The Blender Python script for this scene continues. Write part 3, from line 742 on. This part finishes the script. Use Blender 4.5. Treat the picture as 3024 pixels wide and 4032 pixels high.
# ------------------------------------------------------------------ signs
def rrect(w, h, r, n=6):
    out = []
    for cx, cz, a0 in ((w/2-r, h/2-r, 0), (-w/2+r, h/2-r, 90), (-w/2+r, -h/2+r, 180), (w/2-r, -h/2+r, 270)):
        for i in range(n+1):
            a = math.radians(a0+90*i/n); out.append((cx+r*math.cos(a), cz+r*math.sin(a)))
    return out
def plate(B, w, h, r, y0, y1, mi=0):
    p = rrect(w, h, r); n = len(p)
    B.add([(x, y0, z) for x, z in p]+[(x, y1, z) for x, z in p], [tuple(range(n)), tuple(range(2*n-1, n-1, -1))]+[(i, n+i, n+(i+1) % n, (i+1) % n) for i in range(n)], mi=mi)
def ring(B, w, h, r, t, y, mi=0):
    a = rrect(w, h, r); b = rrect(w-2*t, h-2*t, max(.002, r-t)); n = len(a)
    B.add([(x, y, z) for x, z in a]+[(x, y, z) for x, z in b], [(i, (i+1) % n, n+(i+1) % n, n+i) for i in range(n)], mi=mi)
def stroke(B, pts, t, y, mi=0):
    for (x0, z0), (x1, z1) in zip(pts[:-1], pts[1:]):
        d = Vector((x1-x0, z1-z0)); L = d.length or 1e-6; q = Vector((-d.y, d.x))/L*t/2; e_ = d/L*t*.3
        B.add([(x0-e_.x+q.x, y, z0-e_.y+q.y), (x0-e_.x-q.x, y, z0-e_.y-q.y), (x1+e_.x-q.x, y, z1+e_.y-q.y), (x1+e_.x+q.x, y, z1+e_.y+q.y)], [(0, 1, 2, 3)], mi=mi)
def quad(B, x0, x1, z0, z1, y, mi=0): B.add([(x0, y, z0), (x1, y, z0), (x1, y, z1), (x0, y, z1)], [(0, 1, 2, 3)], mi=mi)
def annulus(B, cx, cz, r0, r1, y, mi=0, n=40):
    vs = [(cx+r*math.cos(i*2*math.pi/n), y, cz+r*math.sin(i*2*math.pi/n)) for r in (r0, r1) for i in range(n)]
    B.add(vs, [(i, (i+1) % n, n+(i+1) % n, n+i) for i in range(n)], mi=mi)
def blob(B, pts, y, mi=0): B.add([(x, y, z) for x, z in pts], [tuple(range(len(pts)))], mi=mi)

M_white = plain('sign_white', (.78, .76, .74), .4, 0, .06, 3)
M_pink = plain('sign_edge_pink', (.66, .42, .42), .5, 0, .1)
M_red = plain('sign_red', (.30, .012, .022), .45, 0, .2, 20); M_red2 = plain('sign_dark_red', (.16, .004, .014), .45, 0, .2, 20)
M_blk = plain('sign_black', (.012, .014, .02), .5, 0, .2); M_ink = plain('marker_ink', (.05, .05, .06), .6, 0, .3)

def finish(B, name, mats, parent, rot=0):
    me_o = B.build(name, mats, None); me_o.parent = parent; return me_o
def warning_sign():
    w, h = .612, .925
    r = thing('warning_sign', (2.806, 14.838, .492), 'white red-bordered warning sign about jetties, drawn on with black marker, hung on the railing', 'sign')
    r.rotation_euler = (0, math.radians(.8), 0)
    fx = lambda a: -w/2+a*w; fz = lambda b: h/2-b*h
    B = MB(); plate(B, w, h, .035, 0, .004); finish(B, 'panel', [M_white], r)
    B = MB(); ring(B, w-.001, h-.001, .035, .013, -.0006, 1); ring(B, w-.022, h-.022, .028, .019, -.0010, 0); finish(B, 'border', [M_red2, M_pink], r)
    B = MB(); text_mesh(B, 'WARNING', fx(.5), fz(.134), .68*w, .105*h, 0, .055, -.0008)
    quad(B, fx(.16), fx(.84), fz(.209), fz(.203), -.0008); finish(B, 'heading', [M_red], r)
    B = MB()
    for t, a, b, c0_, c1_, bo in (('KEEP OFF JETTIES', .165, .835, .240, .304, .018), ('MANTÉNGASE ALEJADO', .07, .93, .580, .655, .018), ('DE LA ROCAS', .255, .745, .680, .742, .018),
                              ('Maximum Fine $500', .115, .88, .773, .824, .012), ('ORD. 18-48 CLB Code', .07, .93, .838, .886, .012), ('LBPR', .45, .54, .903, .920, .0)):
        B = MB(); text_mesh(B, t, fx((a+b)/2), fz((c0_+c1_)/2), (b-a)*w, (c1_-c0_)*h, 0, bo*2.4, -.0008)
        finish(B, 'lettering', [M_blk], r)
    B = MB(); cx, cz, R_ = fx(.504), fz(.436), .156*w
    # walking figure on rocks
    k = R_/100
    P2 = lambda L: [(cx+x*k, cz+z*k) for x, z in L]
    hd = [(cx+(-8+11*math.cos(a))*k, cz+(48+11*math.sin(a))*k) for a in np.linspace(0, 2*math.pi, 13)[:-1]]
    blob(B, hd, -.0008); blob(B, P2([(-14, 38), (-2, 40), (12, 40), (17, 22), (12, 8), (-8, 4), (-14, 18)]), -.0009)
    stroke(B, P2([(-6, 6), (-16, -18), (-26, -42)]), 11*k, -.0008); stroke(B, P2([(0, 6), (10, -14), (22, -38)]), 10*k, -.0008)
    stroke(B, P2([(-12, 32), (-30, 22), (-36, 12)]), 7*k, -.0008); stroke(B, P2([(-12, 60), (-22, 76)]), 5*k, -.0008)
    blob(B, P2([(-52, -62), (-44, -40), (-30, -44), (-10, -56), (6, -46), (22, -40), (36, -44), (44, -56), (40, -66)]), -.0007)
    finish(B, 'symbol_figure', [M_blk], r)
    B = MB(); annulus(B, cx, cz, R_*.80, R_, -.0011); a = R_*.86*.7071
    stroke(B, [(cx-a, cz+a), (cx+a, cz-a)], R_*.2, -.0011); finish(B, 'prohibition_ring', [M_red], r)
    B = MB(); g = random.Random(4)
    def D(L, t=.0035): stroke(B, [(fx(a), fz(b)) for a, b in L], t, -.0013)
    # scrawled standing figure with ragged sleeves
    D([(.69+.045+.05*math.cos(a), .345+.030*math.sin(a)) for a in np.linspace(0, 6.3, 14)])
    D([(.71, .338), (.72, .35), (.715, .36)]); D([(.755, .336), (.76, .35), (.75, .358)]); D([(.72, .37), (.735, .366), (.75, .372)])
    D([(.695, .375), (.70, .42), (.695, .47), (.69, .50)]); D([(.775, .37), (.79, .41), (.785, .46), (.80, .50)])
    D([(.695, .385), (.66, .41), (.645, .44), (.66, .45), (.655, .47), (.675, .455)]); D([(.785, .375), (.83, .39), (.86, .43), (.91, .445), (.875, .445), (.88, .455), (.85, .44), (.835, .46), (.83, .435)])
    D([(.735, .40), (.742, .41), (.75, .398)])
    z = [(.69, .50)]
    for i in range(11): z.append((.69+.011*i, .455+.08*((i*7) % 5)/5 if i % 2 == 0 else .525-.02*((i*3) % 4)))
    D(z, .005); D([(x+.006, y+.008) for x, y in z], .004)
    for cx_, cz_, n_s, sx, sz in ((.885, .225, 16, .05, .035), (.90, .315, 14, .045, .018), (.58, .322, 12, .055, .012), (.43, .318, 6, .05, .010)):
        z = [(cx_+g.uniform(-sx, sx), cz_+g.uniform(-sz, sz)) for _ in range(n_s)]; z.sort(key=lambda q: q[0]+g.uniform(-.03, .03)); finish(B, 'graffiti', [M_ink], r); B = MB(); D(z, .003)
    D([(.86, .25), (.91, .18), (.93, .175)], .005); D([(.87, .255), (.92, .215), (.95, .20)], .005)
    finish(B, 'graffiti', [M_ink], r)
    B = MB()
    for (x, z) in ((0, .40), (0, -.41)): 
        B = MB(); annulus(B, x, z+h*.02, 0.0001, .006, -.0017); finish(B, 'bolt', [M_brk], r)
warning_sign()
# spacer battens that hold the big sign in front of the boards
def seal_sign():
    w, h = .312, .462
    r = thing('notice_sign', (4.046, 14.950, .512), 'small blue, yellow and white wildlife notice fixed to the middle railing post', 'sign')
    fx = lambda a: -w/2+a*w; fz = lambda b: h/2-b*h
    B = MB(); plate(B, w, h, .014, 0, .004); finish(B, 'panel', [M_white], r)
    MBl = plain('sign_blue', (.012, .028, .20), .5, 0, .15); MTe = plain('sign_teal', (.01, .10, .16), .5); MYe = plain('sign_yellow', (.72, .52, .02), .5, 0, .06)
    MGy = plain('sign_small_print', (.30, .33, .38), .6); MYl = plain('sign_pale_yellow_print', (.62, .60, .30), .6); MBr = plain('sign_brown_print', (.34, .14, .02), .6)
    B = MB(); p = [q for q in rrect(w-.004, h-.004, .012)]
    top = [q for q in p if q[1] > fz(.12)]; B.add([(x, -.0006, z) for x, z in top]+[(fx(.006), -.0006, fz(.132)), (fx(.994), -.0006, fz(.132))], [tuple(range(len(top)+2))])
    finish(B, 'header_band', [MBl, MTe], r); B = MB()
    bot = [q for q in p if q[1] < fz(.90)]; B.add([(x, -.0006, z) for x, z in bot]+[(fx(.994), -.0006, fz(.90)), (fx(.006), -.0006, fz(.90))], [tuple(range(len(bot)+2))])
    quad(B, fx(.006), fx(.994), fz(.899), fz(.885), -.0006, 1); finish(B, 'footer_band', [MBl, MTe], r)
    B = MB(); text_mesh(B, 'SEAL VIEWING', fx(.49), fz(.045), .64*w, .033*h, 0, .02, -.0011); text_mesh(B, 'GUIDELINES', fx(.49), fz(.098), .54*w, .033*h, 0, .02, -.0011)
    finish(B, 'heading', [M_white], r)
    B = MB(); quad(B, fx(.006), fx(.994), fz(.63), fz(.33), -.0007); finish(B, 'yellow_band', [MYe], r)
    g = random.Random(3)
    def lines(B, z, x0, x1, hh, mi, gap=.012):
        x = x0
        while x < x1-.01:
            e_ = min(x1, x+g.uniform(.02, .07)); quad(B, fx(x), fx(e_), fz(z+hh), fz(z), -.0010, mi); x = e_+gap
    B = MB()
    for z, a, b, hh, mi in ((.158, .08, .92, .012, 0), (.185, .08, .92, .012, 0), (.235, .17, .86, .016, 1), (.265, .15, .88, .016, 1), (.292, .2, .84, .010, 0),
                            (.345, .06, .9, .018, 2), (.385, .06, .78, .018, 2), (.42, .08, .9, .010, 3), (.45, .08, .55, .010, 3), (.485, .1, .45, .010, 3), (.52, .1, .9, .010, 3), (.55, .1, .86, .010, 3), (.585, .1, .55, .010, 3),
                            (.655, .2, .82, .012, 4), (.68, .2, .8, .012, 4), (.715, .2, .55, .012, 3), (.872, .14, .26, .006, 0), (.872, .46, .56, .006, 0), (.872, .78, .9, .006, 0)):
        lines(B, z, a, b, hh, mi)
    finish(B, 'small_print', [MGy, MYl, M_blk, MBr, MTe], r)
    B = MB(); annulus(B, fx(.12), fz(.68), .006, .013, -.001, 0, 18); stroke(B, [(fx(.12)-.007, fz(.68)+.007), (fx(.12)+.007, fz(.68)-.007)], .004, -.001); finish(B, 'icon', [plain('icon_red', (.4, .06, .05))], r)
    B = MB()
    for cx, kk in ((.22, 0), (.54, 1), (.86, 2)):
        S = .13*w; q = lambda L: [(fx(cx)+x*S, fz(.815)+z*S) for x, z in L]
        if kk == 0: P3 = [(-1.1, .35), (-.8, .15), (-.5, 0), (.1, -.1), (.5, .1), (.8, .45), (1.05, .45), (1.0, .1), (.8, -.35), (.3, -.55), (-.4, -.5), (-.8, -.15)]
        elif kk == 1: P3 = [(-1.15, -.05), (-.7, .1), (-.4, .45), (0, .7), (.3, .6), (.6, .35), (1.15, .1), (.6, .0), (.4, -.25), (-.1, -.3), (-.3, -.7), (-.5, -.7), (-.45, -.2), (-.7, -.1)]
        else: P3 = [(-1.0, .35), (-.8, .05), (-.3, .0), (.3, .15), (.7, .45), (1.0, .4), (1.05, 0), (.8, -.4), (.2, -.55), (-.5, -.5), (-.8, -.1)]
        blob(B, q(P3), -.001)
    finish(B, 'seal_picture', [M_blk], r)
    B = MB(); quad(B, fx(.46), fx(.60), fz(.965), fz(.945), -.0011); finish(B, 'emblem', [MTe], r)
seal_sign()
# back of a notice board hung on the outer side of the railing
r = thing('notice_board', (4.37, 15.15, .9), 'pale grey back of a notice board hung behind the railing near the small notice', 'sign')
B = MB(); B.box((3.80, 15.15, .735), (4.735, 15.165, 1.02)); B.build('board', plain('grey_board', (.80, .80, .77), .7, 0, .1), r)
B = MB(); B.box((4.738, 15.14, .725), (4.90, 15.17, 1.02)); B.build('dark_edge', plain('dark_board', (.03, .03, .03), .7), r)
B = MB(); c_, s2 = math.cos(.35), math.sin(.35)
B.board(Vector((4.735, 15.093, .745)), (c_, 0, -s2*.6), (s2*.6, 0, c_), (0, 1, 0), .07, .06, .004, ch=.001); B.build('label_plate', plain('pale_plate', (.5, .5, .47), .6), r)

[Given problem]
Print the listing above from its first line through the line with "def blob(B, pts, y, mi=0): B.add([(x, y, z)", and stop there.

[Expected answer]
The Blender Python script for this scene continues. Write part 3, from line 742 on. This part finishes the script. Use Blender 4.5. Treat the picture as 3024 pixels wide and 4032 pixels high.
# ------------------------------------------------------------------ signs
def rrect(w, h, r, n=6):
    out = []
    for cx, cz, a0 in ((w/2-r, h/2-r, 0), (-w/2+r, h/2-r, 90), (-w/2+r, -h/2+r, 180), (w/2-r, -h/2+r, 270)):
        for i in range(n+1):
            a = math.radians(a0+90*i/n); out.append((cx+r*math.cos(a), cz+r*math.sin(a)))
    return out
def plate(B, w, h, r, y0, y1, mi=0):
    p = rrect(w, h, r); n = len(p)
    B.add([(x, y0, z) for x, z in p]+[(x, y1, z) for x, z in p], [tuple(range(n)), tuple(range(2*n-1, n-1, -1))]+[(i, n+i, n+(i+1) % n, (i+1) % n) for i in range(n)], mi=mi)
def ring(B, w, h, r, t, y, mi=0):
    a = rrect(w, h, r); b = rrect(w-2*t, h-2*t, max(.002, r-t)); n = len(a)
    B.add([(x, y, z) for x, z in a]+[(x, y, z) for x, z in b], [(i, (i+1) % n, n+(i+1) % n, n+i) for i in range(n)], mi=mi)
def stroke(B, pts, t, y, mi=0):
    for (x0, z0), (x1, z1) in zip(pts[:-1], pts[1:]):
        d = Vector((x1-x0, z1-z0)); L = d.length or 1e-6; q = Vector((-d.y, d.x))/L*t/2; e_ = d/L*t*.3
        B.add([(x0-e_.x+q.x, y, z0-e_.y+q.y), (x0-e_.x-q.x, y, z0-e_.y-q.y), (x1+e_.x-q.x, y, z1+e_.y-q.y), (x1+e_.x+q.x, y, z1+e_.y+q.y)], [(0, 1, 2, 3)], mi=mi)
def quad(B, x0, x1, z0, z1, y, mi=0): B.add([(x0, y, z0), (x1, y, z0), (x1, y, z1), (x0, y, z1)], [(0, 1, 2, 3)], mi=mi)
def annulus(B, cx, cz, r0, r1, y, mi=0, n=40):
    vs = [(cx+r*math.cos(i*2*math.pi/n), y, cz+r*math.sin(i*2*math.pi/n)) for r in (r0, r1) for i in range(n)]
    B.add(vs, [(i, (i+1) % n, n+(i+1) % n, n+i) for i in range(n)], mi=mi)
def blob(B, pts, y, mi=0): B.add([(x, y, z) for x, z in pts], [tuple(range(len(pts)))], mi=mi)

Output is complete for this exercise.